I think Nick's question in post 3 (haven't figured out quoting posts yet) which was never answered, is the most important thing.

We don't know if the train people take into account that the train is faster on the way back, and therefore the return journey is SUPPOSED to be quicker, or not. From Jake's answer I understand that the return journey was also meant to take one hour, but it's not specified in the original riddle.

[Guest]

After he adjusted his watch, his watch is 5 minutes late (he adjusted it according to the arrival of the train which was 5 minutes late). So on the return journey the train left five minutes late, not six minutes early.

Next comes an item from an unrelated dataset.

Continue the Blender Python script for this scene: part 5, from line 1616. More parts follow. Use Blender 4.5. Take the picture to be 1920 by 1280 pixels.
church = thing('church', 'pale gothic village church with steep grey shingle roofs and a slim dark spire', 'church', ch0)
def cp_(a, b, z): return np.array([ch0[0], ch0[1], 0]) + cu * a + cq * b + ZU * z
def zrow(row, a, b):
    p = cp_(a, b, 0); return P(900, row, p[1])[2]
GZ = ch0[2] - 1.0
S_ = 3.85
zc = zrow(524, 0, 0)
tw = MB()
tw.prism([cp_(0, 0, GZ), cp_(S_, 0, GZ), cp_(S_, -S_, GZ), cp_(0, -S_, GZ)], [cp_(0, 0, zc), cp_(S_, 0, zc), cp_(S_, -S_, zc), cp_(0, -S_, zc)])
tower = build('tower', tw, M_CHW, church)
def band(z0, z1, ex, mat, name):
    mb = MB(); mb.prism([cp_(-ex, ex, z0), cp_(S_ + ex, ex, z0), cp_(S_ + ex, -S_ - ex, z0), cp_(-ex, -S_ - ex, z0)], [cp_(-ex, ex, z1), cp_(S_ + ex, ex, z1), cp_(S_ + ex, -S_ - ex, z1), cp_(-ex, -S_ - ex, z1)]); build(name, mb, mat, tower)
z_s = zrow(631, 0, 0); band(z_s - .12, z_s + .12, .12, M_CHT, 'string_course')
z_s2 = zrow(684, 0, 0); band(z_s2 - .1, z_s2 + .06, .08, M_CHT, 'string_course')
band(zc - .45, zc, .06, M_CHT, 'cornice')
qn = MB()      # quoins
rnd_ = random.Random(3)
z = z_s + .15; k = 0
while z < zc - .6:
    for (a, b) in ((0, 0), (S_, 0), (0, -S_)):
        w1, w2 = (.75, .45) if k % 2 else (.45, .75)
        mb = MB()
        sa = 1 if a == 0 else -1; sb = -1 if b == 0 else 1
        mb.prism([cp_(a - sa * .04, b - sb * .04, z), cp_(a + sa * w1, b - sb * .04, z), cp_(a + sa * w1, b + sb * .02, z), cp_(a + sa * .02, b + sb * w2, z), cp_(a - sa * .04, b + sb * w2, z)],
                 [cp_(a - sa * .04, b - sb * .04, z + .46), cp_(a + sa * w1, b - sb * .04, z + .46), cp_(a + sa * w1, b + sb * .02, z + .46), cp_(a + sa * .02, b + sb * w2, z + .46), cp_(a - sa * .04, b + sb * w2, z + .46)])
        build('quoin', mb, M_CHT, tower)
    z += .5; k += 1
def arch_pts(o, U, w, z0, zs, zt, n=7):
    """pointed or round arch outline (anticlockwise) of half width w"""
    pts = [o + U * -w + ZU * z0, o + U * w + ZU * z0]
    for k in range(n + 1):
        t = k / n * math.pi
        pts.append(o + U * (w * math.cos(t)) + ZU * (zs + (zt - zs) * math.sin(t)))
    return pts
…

v₁t₁ = v₂t₂ = S (distance)

v₂ = 1.25v₁ (25% faster)

65v₁= 1.25v₁t₂

t₂ = 65/1.25 = 52 minutes

I still don't get it, though. If his watch is 3 minutes early, then when the right time is 6:00, his watch is showing 6:03, so by putting it 3 minutes forward, it's now 6 minutes early. So the train left 6 minutes early as well. Let's say it was supposed to leave at 19:00 (we use 24h clocks in Brazil, I'm not sure about USA). It actually left at 18:54 and arrived 52 minutes later, i.e, at 19:46. If that was the right time for the clock station, then the clock is showing 20:00 and therefore it's 14 minutes early. I don't know what I'm missing, cause everyone on the other topic is saying the answer is 3 minutes, and evereyone here is saying the answer is 6.25 minutes, so please enlighten me

[Guest]

Here's my math: Train ride took 1 h 5 m long, 5 min late. Mr. Moody thought it was 3 min early, so his watch was 8 min behind. Upon adjusting his watch, it is now 5 min behind. If the return journey started on time, according to his watch, it started 5 min early. If train traveled 25% faster, I'm assuming that means it took 75% of the time, for there is no distance given, so one can not determine the speed (we have time, we need distance for m/kph. So if original journey took 65 min, then 65/4 is 16.25. 16.25x3 is 48.75. So, since Mr. Moody's watch said it started on time, it started 5 min early, so you can subtract 5 from 48.75 to represent how long the trip would have taken had it actually started on time, getting 43.75. However, the clock says it was on time, and on time would have been an hour trip, assuming first and second trips were supposed to be same length. So we can subtract 43.75 from 60, which represents the full hour the trip was supposed to take, and you get 16.25, meaning the clock was 16 minutes 15 seconds fast.

Mr. Moody grumbles about bad time-keeping trains from morning till night!.

On one particular morning he was quiet justified.

His train left on time for the one hour journey, to Clarksville, and it arrived 5 minutes late.

However, Mr. Moody 's watch showed it to be 3 minutes early, so he adjusted his watch by putting it forward 3 minutes.

His watch kept time during the day, and on the return journey in the evening the train started on time, according to his watch, and arrived on time, according to the station clock.

If the train travelled 25 percent faster on the return journey than it did on the morning journey, was the station clock fast or slow, and by how much?